Last Saturday, I stopped by my favorite antique store in Pigspittle. Incidentally, I had to cross the street to get to the store and as I did a Christmas parade (featuring, among other decidedly non-Christmasy vehicles, a red, white and blue festooned cement truck) was stopped at the stoplight. When does a parade stop at a stoplight? Only in Pigspittle, but I digress…
Like most small-town antique shops, this one is filled from floor to ceiling with the detritus of the 20th century: books, hats, china, toys, jewelry, LPs, kitchenalia, prints, vintage furniture, more, more, more. None of it is particularly valuable, and most of it is probably overpriced. But I love this place. I could stand in one spot for a half-hour and still not see everything in front of me. Books on agriculture from the 1950s, novelty wind-up and electric clocks, sewing baskets with the satin inside slightly torn from all those needles and pins, fluorescent desk lamps, a metal doll house, aprons remarkably preserved (a wedding gift that couldn’t be thrown away?), paint-by-numbers paintings, tea cups and saucers, decorated tiles. The shop smells of decaying books and old linens. I love that smell—not because it reminds me of someone’s house or anything quaint like that, but because it tells me I’m among very old things. Things other people held, made, used, like rolling pins and picnic baskets and wooden picture frames.

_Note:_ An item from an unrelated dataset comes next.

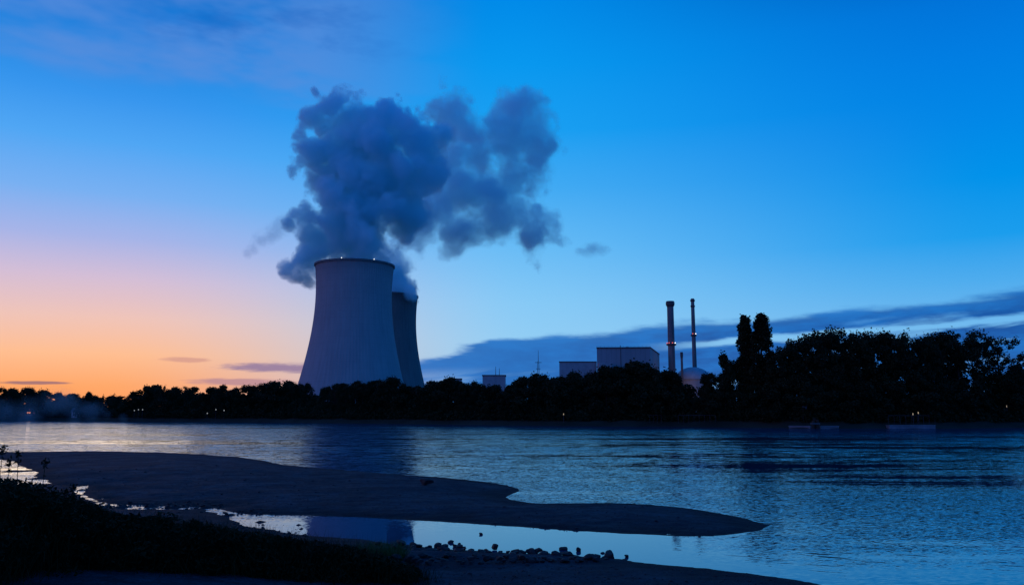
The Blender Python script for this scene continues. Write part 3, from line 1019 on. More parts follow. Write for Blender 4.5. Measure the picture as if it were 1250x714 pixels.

Each section of the shop falls under a theme: women’s clothing and sewing notions; books and albums; farming tools and hunting knickknacks; militaria; toys; 1950s decor; kitchenalia; things made of silver; pottery and china; jewelry. The downstairs has a lighting section and scraps of wood from old furniture, as well as the paint-by-numbers paintings and lots of kitschy art. The front window features a new display every month or so, as well as the owner’s beagle, usually napping on the couch-of-the-month.
As I entered the kitchenalia section on Saturday, I gasped—audibly, I’m sure. At eye level on the opposing shelf were canisters I instantly recognized from childhood. It actually made my heart ache a little seeing them perched on this shelf, alone and for sale. The canisters were made by Ransburg, an Indianapolis manufacturer, and were handpainted by the company’s artists sometime between 1930-1950 (according to their web site). In my house, the largest held flour, the second largest sugar, the next held tea bags (I think…but maybe just if we had company), and the smallest probably contained little things that didn’t ordinarily have a place, like plastic bag twisties or rubber bands. I might have even taken them to college with me, I can’t be sure. That little heartache—a palpable pang of homesickness—made me buy them.
I probably would have stopped there but then I saw this print. It was advertised as “Victorian,” which may or may not be true, and how the hell would I know? I bought it for the subject matter: that creepy style of still life that glorifies dead game (or, as my husband would prefer to say, “sleeping bunnies”) on kitchen tables, aside grapes and flowers. If anyone knows whether or not this is a style or school of Victorian painting, please let me know. I’ve seen contemporary paintings in the same style by an artist in Chicago (back in my art magazine editing days). I’d love to know more about the style. (And is that a pig on the right side, wearing a frilly blue collar?)
I was looking for some maps and asked the store owner if she had any. She came out from the back carrying two of those gigantic pull-down wall maps you’d find in a classroom. Maybe that’ll make it to my Christmas list this year and I can use them to wallpaper the office.
The blue frilly stripe appears to be part of a napping mallard.
Also, “Pass the 9/11” is comedy gold.
I thought it was a napping mallard when I first looked at it, then I started seeing a napping pig with a frilly blue collar. Husband says it’s a napping mallard.